** What is expected **
Both the line containing "What Blender Python" and the line containing "COL = sc.collection" are to be reproduced exactly, along with every line between them, and nothing more.
— start —
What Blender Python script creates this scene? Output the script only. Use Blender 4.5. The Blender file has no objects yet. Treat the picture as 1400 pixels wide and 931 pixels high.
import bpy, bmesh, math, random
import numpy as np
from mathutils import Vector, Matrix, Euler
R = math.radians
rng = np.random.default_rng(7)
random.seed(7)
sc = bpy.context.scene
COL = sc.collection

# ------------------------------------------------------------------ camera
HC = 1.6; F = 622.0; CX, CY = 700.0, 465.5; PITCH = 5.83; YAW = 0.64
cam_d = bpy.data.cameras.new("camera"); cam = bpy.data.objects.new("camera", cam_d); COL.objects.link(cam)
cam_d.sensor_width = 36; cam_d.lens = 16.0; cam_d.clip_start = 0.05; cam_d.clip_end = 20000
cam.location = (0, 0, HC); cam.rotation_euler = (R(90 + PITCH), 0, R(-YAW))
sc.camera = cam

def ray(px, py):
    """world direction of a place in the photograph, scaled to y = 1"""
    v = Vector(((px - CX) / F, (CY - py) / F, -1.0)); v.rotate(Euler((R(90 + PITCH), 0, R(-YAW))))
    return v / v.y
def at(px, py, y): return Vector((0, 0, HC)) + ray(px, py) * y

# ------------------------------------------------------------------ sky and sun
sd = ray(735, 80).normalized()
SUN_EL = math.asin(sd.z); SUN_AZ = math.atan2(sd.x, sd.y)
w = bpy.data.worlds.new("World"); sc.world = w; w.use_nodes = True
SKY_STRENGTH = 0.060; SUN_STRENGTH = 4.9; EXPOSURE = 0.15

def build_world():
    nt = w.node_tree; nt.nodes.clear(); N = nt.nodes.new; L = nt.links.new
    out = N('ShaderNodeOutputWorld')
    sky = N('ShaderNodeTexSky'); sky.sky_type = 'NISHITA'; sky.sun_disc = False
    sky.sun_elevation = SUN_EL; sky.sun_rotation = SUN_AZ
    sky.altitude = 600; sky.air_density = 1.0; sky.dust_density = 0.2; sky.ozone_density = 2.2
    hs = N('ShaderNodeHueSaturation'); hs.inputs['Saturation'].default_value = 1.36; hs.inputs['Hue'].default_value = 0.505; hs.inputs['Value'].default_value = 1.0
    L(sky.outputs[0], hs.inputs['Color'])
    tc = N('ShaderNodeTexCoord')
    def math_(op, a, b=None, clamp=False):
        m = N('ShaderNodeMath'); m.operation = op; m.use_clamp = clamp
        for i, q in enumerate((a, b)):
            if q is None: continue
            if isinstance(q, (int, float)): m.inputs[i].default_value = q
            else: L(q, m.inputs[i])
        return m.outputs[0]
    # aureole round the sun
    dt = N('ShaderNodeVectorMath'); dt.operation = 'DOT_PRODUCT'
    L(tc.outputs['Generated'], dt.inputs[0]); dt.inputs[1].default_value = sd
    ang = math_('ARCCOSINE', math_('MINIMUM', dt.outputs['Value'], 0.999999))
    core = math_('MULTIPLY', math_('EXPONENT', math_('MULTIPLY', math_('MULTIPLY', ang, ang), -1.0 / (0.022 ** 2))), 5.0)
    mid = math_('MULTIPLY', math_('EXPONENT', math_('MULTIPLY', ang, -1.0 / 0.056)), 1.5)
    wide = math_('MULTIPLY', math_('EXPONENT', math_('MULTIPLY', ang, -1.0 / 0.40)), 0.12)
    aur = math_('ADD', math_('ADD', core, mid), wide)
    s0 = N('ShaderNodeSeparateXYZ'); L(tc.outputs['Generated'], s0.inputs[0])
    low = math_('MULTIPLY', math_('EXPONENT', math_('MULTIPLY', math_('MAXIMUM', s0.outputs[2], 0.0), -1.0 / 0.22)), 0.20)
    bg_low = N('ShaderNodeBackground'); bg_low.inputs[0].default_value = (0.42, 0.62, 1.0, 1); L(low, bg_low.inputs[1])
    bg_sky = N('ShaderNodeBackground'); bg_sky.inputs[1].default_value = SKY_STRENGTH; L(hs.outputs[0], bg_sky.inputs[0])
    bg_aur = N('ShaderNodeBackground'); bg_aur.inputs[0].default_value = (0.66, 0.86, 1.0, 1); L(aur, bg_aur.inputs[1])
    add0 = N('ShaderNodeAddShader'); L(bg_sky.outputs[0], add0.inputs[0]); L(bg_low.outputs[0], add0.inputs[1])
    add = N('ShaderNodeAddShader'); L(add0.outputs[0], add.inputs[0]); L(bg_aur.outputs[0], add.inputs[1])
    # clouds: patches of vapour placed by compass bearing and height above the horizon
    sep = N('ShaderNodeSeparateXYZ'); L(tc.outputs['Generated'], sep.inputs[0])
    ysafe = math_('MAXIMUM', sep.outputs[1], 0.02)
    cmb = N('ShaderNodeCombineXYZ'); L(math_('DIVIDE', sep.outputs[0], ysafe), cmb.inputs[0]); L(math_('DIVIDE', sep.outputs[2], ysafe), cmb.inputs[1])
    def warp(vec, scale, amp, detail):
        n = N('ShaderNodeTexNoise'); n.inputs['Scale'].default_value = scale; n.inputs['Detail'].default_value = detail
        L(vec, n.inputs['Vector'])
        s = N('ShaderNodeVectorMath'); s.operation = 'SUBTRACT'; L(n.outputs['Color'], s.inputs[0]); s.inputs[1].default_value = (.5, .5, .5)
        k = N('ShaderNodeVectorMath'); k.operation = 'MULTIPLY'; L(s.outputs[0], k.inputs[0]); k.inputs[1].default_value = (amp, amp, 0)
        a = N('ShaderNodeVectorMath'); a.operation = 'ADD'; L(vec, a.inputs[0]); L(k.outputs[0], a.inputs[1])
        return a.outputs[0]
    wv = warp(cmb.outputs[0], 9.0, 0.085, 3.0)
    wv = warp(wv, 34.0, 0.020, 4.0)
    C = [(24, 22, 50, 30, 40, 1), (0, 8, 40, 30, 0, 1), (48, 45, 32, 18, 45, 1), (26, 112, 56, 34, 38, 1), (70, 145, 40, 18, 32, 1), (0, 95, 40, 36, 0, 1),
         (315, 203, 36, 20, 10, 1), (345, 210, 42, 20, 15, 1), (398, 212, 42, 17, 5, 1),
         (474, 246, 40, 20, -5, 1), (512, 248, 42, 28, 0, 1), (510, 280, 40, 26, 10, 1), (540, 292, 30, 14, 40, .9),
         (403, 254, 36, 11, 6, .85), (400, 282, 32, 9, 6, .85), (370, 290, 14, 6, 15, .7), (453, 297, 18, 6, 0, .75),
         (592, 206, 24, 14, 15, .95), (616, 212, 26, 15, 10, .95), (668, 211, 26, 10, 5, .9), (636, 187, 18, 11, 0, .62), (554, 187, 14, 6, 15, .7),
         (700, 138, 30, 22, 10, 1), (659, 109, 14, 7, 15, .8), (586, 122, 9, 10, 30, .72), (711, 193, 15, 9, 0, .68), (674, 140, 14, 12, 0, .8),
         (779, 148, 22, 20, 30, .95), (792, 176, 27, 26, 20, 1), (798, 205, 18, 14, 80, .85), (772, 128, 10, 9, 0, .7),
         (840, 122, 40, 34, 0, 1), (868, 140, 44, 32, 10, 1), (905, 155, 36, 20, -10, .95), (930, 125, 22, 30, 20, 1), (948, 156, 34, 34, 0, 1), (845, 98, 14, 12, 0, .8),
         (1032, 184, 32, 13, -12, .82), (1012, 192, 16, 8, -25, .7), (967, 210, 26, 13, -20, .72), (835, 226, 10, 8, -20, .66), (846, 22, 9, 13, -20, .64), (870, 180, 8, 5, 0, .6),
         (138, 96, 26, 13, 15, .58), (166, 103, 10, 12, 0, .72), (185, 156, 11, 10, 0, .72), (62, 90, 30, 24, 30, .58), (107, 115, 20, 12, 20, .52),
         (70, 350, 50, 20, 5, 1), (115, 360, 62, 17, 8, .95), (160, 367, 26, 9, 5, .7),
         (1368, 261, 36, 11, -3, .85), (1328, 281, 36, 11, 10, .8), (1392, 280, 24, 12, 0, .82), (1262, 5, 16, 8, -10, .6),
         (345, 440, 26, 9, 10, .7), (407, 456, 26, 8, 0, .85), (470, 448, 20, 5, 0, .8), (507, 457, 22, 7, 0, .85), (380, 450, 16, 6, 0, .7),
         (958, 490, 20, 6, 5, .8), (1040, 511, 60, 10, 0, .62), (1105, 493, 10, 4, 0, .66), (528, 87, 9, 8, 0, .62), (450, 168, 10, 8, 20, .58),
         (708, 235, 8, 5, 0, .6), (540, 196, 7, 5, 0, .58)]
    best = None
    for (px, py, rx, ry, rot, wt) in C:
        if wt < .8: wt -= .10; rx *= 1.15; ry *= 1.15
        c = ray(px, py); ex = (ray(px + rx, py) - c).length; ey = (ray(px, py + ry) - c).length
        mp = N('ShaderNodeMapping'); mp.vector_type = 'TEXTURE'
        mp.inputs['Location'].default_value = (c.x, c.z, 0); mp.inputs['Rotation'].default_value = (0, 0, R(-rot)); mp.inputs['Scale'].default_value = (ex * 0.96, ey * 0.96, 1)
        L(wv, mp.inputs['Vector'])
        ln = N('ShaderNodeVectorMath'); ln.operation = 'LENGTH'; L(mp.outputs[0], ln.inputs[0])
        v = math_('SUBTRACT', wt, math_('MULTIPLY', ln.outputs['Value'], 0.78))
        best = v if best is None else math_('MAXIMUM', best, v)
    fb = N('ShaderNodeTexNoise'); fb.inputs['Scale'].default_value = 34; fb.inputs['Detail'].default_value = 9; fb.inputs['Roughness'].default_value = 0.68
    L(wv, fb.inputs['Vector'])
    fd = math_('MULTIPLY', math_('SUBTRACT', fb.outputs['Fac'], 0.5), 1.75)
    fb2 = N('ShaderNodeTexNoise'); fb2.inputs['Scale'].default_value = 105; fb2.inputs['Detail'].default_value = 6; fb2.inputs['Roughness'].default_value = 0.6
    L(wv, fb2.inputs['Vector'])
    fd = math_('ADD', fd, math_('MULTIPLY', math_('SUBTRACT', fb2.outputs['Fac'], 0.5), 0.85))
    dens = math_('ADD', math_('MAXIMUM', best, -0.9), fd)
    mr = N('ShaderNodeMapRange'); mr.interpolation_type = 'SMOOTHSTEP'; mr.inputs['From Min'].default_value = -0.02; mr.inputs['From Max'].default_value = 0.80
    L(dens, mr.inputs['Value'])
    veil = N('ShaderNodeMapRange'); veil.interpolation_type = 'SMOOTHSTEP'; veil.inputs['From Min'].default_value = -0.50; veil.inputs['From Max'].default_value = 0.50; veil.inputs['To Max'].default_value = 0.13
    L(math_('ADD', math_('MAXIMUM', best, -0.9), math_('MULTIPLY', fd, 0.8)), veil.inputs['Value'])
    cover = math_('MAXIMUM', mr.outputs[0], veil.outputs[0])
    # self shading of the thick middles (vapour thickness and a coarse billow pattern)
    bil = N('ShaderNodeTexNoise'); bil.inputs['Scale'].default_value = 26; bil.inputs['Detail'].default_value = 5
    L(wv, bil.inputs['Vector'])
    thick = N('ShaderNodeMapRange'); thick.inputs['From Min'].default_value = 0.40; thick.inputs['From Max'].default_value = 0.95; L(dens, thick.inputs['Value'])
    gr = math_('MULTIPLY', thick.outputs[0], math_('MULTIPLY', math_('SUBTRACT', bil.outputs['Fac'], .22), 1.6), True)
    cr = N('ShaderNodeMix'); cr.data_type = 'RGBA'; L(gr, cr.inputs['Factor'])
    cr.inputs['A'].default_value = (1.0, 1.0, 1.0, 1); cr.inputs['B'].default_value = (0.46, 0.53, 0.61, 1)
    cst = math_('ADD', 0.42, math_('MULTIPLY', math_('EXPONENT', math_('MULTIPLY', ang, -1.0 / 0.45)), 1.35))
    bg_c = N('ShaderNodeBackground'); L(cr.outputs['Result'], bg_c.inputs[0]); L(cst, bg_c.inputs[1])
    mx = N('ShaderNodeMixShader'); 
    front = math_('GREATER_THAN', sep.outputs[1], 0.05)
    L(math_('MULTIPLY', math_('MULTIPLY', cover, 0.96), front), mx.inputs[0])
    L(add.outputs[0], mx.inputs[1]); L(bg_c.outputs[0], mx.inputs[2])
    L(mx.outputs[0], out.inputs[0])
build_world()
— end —
— start —
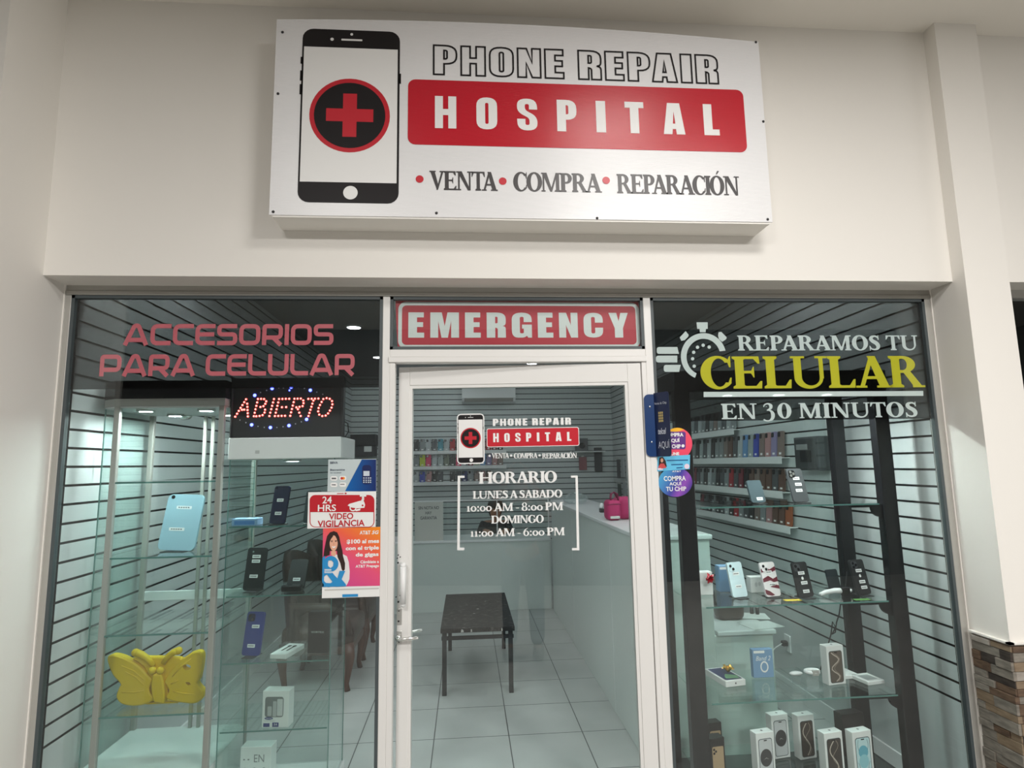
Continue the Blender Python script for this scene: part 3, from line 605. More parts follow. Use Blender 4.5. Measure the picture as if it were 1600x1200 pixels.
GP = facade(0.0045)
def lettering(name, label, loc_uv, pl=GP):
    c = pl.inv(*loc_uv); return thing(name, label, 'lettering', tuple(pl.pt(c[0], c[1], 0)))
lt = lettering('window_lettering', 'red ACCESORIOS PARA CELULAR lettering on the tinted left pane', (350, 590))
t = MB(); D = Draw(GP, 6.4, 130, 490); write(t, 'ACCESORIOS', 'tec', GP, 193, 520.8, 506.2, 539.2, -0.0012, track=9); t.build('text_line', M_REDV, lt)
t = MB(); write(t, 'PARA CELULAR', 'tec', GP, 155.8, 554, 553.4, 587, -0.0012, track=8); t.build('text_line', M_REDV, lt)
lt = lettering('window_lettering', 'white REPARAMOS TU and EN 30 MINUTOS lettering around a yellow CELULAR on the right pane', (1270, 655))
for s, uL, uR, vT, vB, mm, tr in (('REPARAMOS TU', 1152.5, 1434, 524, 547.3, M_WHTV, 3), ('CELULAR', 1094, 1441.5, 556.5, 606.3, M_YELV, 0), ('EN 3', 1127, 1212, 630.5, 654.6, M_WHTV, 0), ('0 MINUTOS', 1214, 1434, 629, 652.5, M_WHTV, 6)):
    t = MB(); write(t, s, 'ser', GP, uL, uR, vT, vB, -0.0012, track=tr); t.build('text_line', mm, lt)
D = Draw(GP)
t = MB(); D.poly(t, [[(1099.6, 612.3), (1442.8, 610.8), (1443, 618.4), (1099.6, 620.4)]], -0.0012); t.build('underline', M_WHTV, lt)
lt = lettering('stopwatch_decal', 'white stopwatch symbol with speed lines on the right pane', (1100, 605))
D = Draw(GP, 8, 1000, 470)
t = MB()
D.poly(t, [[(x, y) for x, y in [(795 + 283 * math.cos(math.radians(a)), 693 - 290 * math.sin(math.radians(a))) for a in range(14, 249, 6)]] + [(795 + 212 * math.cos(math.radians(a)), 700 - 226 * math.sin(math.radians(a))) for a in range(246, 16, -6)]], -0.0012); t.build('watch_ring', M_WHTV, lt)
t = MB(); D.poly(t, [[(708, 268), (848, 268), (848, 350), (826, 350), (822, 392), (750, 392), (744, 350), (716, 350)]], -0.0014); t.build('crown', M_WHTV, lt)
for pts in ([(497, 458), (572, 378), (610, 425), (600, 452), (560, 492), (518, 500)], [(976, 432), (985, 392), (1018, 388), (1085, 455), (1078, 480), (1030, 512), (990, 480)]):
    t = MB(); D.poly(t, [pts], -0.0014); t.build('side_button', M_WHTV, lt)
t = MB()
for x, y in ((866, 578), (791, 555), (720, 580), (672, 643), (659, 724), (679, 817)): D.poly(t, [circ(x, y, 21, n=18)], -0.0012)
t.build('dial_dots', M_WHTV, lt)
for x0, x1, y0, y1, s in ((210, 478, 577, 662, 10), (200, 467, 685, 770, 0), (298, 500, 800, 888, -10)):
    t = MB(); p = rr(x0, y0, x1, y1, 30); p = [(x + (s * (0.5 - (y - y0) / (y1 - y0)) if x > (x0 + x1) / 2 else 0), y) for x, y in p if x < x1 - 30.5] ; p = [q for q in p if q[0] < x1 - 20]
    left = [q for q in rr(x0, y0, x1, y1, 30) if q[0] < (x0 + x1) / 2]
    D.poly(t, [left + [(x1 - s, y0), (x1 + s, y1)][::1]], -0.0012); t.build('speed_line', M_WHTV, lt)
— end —
** Solution to the exercise **
What Blender Python script creates this scene? Output the script only. Use Blender 4.5. The Blender file has no objects yet. Treat the picture as 1400 pixels wide and 931 pixels high.
import bpy, bmesh, math, random
import numpy as np
from mathutils import Vector, Matrix, Euler
R = math.radians
rng = np.random.default_rng(7)
random.seed(7)
sc = bpy.context.scene
COL = sc.collection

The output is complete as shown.